By Ari Altstedter
There’s a wrinkle in plans made by Asia’s richest man to take on Amazon and Walmart on his home turf in India: his telecom and retail businesses can’t share data.
Billionaire Mukesh Ambani, chairman of Reliance Industries, has outlined how he will marry the might of his group’s 9,900-plus retail stores and 280-million strong telecom user base to bolster his e-commerce venture. A senior Reliance executive says that any data sharing on customers between the two, could run into a legal wall.
“They are different companies so there are data privacy rules,” Ashwin Khasgiwala, Reliance Retail’s chief financial officer said at a conference in Mumbai on Tuesday. “They’re different platforms,” he said while declining to elaborate on how the group plans to overcome it.
While its brick-and-mortar retail businesses are housed in Reliance Retail, the telecom operations are in a separate legal entity Reliance Jio Infocomm. Legal hurdles in sharing information can stymie a variety of lucrative uses of that data to sell more products to customers.

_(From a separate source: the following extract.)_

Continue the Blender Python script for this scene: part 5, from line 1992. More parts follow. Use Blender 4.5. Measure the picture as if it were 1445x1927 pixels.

Ambani, who calls data the ‘new oil’ and has warned of ‘data colonization’ by overseas firms in India, can potentially find workarounds for the legal snarl. One option would be to merge the two Reliance units.
Data sharing between “two legal entities is going to be very difficult,” said Abheek Singhi, head of Boston Consulting Group’s consumer practice in India. “My view would be at some point in time, at least from a legal entity perspective, it will come together.”